# OBJECTIVE
Restate word for word the lines beginning at the one that contains "Keep writing the" and ending at the one that contains "17.5, 2.3, 3.3)"; include both and nothing else.

# SUPPLIED DATA
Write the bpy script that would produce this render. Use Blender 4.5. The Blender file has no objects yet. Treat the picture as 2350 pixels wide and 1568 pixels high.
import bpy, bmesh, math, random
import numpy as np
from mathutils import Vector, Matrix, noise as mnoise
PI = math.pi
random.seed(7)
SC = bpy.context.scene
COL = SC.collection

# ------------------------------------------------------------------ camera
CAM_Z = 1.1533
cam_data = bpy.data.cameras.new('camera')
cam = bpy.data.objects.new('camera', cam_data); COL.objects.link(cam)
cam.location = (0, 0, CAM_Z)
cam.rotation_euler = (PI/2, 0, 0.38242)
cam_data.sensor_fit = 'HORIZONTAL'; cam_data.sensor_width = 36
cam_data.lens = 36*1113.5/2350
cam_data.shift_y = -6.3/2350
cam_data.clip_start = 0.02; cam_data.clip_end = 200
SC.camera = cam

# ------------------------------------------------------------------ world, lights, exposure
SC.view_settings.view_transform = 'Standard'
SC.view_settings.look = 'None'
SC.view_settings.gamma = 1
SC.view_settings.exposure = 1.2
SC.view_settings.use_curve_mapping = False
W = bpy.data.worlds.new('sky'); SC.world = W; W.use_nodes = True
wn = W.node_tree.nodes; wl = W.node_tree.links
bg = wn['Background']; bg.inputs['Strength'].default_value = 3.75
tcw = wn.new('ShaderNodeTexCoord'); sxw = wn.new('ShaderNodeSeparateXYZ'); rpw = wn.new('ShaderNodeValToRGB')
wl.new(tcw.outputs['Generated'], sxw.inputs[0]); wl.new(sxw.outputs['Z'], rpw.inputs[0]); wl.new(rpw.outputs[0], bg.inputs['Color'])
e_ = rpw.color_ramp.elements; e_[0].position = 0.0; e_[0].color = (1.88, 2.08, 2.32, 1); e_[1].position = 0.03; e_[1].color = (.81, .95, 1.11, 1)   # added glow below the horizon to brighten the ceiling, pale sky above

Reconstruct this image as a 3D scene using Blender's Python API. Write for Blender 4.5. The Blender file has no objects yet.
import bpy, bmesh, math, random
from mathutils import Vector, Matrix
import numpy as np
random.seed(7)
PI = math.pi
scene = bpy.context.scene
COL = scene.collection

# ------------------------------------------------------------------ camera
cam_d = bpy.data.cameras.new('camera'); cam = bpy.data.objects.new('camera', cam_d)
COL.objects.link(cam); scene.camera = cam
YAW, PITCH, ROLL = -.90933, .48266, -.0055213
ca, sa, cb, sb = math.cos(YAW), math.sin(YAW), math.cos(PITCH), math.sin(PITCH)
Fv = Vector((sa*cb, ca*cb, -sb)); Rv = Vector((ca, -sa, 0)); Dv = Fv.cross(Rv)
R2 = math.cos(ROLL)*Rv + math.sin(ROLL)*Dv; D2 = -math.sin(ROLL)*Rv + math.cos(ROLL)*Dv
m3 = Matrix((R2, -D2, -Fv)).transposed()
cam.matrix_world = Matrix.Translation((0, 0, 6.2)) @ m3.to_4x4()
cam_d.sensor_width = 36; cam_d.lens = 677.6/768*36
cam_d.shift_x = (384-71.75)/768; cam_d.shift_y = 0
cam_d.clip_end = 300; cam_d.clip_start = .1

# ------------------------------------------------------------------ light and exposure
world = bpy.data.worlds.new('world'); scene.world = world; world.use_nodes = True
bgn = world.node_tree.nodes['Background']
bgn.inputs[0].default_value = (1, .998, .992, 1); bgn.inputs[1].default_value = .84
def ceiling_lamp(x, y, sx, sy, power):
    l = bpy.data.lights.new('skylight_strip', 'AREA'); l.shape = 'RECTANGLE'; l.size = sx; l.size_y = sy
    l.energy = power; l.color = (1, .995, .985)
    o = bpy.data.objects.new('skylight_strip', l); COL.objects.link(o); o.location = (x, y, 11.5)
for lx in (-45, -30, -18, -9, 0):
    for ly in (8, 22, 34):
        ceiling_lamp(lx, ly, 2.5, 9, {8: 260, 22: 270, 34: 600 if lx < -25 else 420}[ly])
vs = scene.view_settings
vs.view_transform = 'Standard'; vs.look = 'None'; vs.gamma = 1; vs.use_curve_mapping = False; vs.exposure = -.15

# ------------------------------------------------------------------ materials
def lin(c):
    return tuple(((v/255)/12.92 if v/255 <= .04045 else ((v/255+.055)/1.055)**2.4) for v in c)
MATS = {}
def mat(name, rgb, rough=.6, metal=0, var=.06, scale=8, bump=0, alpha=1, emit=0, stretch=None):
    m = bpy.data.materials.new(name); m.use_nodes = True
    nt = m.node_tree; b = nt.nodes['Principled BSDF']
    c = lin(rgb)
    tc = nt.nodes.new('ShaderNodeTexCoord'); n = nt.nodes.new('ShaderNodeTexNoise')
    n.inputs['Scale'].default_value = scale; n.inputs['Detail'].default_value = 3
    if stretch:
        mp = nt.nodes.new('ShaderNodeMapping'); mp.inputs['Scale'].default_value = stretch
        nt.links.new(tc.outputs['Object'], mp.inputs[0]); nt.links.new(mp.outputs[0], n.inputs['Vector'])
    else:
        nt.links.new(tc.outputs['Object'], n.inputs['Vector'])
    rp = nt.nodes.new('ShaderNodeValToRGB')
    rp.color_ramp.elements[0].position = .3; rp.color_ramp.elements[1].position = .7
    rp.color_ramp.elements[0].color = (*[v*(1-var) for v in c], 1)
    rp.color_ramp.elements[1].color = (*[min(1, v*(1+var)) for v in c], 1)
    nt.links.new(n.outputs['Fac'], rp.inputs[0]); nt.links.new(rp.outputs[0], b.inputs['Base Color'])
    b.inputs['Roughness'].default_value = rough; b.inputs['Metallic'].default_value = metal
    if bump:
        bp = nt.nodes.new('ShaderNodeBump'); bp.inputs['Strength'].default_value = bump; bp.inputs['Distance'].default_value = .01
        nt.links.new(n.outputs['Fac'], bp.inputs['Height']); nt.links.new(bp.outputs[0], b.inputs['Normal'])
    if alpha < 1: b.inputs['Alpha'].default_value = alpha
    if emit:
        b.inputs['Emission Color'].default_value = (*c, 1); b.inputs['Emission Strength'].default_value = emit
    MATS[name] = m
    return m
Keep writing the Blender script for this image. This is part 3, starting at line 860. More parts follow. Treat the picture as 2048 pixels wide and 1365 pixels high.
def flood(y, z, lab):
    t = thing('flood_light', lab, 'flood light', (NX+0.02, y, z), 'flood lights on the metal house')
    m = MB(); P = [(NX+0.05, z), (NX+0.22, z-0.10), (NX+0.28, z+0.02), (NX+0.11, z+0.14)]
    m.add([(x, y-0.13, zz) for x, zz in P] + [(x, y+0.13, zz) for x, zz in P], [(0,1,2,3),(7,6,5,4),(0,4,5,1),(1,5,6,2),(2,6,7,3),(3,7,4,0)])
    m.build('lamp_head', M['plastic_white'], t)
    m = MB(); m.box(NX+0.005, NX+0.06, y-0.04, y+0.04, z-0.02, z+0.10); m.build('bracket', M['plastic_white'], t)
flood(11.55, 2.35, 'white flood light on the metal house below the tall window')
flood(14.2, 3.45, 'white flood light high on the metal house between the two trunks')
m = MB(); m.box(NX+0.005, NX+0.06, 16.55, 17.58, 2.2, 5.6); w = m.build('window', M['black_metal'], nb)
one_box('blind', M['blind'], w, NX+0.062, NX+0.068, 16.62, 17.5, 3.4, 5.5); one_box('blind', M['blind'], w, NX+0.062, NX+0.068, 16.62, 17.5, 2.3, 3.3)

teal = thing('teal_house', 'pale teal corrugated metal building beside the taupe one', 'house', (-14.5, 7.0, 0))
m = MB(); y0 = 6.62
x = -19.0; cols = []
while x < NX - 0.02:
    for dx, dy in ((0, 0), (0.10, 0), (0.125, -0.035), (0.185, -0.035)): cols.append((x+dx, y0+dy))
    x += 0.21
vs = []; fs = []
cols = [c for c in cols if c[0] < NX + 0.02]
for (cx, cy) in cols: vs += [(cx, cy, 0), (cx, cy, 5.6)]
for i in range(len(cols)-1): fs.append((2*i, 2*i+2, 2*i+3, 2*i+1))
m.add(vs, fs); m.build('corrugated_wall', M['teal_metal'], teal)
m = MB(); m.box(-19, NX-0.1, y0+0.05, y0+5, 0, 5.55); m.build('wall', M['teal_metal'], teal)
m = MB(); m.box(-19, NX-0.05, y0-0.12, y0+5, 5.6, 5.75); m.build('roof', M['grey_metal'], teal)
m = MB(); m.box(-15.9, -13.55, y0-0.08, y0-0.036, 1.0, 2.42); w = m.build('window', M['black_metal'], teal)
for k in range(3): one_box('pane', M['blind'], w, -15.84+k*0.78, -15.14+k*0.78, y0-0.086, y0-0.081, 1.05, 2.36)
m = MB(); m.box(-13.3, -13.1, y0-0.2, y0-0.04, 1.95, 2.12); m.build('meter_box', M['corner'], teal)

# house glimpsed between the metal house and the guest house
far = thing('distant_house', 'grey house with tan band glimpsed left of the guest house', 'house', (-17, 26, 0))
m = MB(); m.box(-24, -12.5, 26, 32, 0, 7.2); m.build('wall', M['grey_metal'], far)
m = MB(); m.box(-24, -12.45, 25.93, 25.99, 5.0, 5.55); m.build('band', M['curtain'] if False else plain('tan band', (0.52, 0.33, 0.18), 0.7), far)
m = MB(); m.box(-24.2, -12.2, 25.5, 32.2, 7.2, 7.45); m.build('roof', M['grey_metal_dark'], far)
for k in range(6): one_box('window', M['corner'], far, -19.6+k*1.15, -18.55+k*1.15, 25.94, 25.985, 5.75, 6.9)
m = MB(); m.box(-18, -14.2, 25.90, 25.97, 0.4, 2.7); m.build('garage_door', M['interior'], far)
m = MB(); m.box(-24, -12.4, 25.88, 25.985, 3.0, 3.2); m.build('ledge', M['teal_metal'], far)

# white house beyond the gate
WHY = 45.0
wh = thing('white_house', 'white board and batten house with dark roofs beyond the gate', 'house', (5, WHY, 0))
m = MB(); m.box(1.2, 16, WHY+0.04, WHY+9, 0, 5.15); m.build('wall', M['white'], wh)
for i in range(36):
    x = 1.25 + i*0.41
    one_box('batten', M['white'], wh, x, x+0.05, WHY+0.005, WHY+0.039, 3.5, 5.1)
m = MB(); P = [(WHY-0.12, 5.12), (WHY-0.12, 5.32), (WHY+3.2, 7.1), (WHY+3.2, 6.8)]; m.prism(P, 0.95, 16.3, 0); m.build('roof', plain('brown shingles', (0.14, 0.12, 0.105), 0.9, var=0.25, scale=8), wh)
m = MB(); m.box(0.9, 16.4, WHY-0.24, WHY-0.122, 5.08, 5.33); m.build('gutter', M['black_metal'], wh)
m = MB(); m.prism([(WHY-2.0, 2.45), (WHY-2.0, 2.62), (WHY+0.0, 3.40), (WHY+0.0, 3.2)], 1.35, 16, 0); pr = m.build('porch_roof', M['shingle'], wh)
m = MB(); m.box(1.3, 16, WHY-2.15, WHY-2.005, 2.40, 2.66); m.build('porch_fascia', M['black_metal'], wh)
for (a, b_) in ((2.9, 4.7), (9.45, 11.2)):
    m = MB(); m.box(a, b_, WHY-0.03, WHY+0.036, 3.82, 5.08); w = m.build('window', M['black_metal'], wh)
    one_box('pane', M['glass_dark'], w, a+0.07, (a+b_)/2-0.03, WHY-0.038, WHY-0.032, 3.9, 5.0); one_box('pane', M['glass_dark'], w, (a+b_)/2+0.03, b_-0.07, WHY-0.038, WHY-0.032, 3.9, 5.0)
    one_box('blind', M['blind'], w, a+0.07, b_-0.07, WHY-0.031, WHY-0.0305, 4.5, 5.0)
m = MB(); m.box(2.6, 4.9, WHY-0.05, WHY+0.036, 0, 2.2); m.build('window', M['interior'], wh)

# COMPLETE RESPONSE
Keep writing the Blender script for this image. This is part 3, starting at line 860. More parts follow. Treat the picture as 2048 pixels wide and 1365 pixels high.
def flood(y, z, lab):
    t = thing('flood_light', lab, 'flood light', (NX+0.02, y, z), 'flood lights on the metal house')
    m = MB(); P = [(NX+0.05, z), (NX+0.22, z-0.10), (NX+0.28, z+0.02), (NX+0.11, z+0.14)]
    m.add([(x, y-0.13, zz) for x, zz in P] + [(x, y+0.13, zz) for x, zz in P], [(0,1,2,3),(7,6,5,4),(0,4,5,1),(1,5,6,2),(2,6,7,3),(3,7,4,0)])
    m.build('lamp_head', M['plastic_white'], t)
    m = MB(); m.box(NX+0.005, NX+0.06, y-0.04, y+0.04, z-0.02, z+0.10); m.build('bracket', M['plastic_white'], t)
flood(11.55, 2.35, 'white flood light on the metal house below the tall window')
flood(14.2, 3.45, 'white flood light high on the metal house between the two trunks')
m = MB(); m.box(NX+0.005, NX+0.06, 16.55, 17.58, 2.2, 5.6); w = m.build('window', M['black_metal'], nb)
one_box('blind', M['blind'], w, NX+0.062, NX+0.068, 16.62, 17.5, 3.4, 5.5); one_box('blind', M['blind'], w, NX+0.062, NX+0.068, 16.62, 17.5, 2.3, 3.3)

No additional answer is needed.